Comme vous pouvez le faire d’office, il nous semble qu’au cas où vous voudriez y faire droit, il ne serait, là encore, pas nécessaire de vous prononcer sur la régularité des écritures du département.
Certains passages des écritures de M. J. mettent en cause nommément le conservateur du musée, accusé de tirer un profit personnel du refus d’autorisation fait à M. J. et mettent donc en cause son honneur professionnel.
S’il est vrai que le nom du conservateur du musée figure sur le guide des collections en tant qu’auteur, ainsi que sur un ouvrage plus ancien intitulé « collection du musée de la Révolution française », il n’est pas établi qu’il en perçoit personnellement les bénéfices.
Vous pourrez donc supprimer les passages des écritures de M. J. qui portent de telles accusations, à savoir l’extrait que l’administration cite de la p. 13 du mémoire en réplique de M. J., et deux phrases p. 14 de ce mémoire : celle commençant par « Il n’appartient pas » et finissant par « la conservation », et celle commençant par « M. Alain C. » et finissant par « secteur privé ».
Pour le reste, les passages cités par le département ne nous paraissent pas devoir être supprimés : s’il est vrai que le style est véhément, nous pensons que, par nature, soulever un moyen tiré du détournement de pouvoir est désobligeant pour l’administration. Et par nature, cela met en cause une personne en particulier, dont il est soutenu qu’elle a agi dans un but autre que celui dans lequel elle doit agir en vertu des textes. Mais nous pensons que cela ne doit pas mener à supprimer tout passage mettant en cause un agent public.

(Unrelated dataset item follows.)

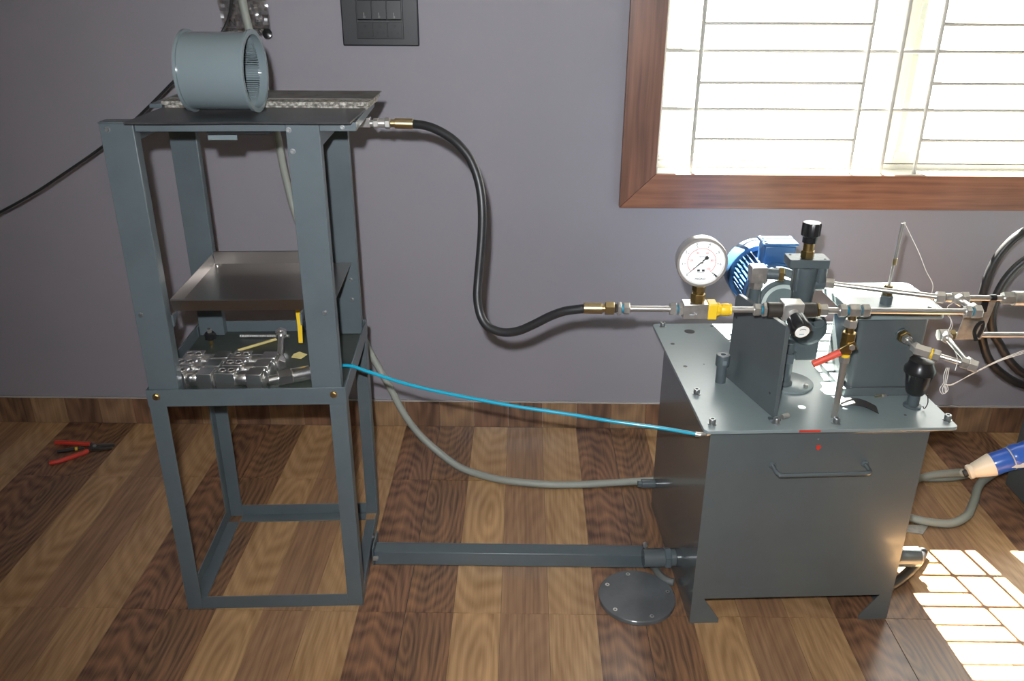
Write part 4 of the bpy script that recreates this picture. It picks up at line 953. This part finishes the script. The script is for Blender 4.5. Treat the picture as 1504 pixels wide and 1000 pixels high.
# pliers on the floor
pi_ = thing('combination_pliers', 'open combination pliers with red insulated grips on the floor by the wall', 'pliers', (-1.160, -.190, 0))
def grip(p): MB().tube(spline(p, .004), .0072, 12).build('red_grip', RED, pi_)
MB().tube(spline([(-.128, .034, .0095), (-.10, .035, .0095), (-.06, .032, .0095), (-.025, .028, .0095), (-.006, .028, .0095)], .004), .0075, 12).build('red_grip', RED, pi_)
MB().tube(spline([(-.082, -.093, .0095), (-.060, -.085, .0095), (-.035, -.062, .0095), (-.010, -.038, .0095), (.000, -.030, .0095), (.004, -.016, .0095)], .004), .0078, 12).build('red_grip', RED, pi_)
MB().prism([(-.004, .032, .004), (.010, .026, .004), (.028, .018, .004), (.016, .000, .004), (.002, -.018, .004), (-.004, -.012, .004), (.002, .006, .004), (-.006, .022, .004)], (0, 0, .010)).build('joint', DARKST, pi_, bev=.001)
MB().prism([(.014, .020, .003), (.045, .028, .003), (.078, .026, .003), (.078, .021, .003), (.040, .012, .003), (.020, .006, .003)], (0, 0, .011)).build('upper_jaw', DARKST, pi_, bev=.0012)
MB().prism([(.010, .006, .004), (.034, .008, .004), (.076, .012, .004), (.078, .006, .004), (.044, -.006, .004), (.014, -.008, .004)], (0, 0, .009)).build('lower_jaw', DARKST, pi_, bev=.0012)
MB().cyl((.018, .008, .003), (.018, .008, .016), .006, 14).build('rivet', ZINC, pi_)
b = thing('screwdriver_bit', 'small dark pen-like tool lying between the plier grips', 'tool', (-1.225, -.190, .0065))
MB().cyl((-.030, -.018, 0), (.020, .000, 0), .0058, 12).build('shaft', RUBBER, b); MB().cyl((.020, .000, 0), (.027, .0028, 0), .0062, 12).build('yellow_band', YEL, b); MB().cyl((.027, .0028, 0), (.046, .008, 0), .005, 12, r1=.0032).build('tip', RUBBER, b)

# small metal strip on the floor right of the tank
tag(MB().prism([(1.405, -.553, .0005), (1.478, -.552, .0005), (1.442, -.596, .0005), (1.395, -.585, .0005)], (0, 0, .0025)).build('metal_offcut', ZINC), 'flat metal offcut on the floor right of the tank', 'offcut')

# industrial plug connector
pg = thing('cable_connector', 'blue and cream industrial plug connector at the end of the grey cable', 'connector', (1.612, -.450, .118))
pd = Vector((1.764-1.618, -.004, .182-.114)).normalized(); z0_ = Vector((0, 0, 0))
def pc(prof, mt, nm, n=32): MB().lathe(prof, z0_, pd, n).build(nm, mt, pg)
pc([(.010, -.010), (.011, .006)], RUBBER, 'cable_gland')
pc([(.016, .000), (.0215, .003), (.0225, .010), (.0205, .016), (.0225, .020), (.0340, .068), (.0345, .072)], CREAM, 'cream_boot')
pc([(.0325, .072), (.0335, .074), (.0335, .124)], PLUGB, 'blue_body'); pc([(.0350, .124), (.0350, .127)], WHITE, 'joint_ring'); pc([(.0345, .127), (.0375, .134), (.0375, .150), (.0345, .156), (.036, .175), (.036, .205)], PLUGB, 'socket_body')
sdv = pd.cross(Vector((0, 1, 0))).normalized()
MB().prism([pd*.104+Vector((0, -.030, -.006)), pd*.150+Vector((0, -.048, -.012)), pd*.160+Vector((0, -.046, -.004)), pd*.128+Vector((0, -.032, .006))], (0, .012, 0)).build('latch', WHITE, pg, bev=.0015)

# dark machine cabinet at the right edge
mc = thing('machine_cabinet', 'dark grey steel machine cabinet at the right edge of the room', 'cabinet', (1.815, -1.085, 0))
MB().box((0, 0, .0), (.62, .76, .50)).build('cabinet_body', ENAMEL_TANK, mc, bev=.003)
MB().box((-.012, -.012, .50), (.632, .772, .512)).build('cabinet_top', ENAMEL_TANK, mc, bev=.0015)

Par ces motifs, nous concluons à l’annulation du jugement attaqué et de la décision implicite du président du conseil général de l’Isère, refusant de délivrer à M. J. une autorisation de photographier certaines œuvres du musée de la Révolution française de Vizille ; à la suppression des passages indiqués du mémoire en réplique de M. J. ; à la condamnation du département de l’Isère à payer à M. J. la somme de 1 500 € au titre de l’article L761-1 du code de justice administrative.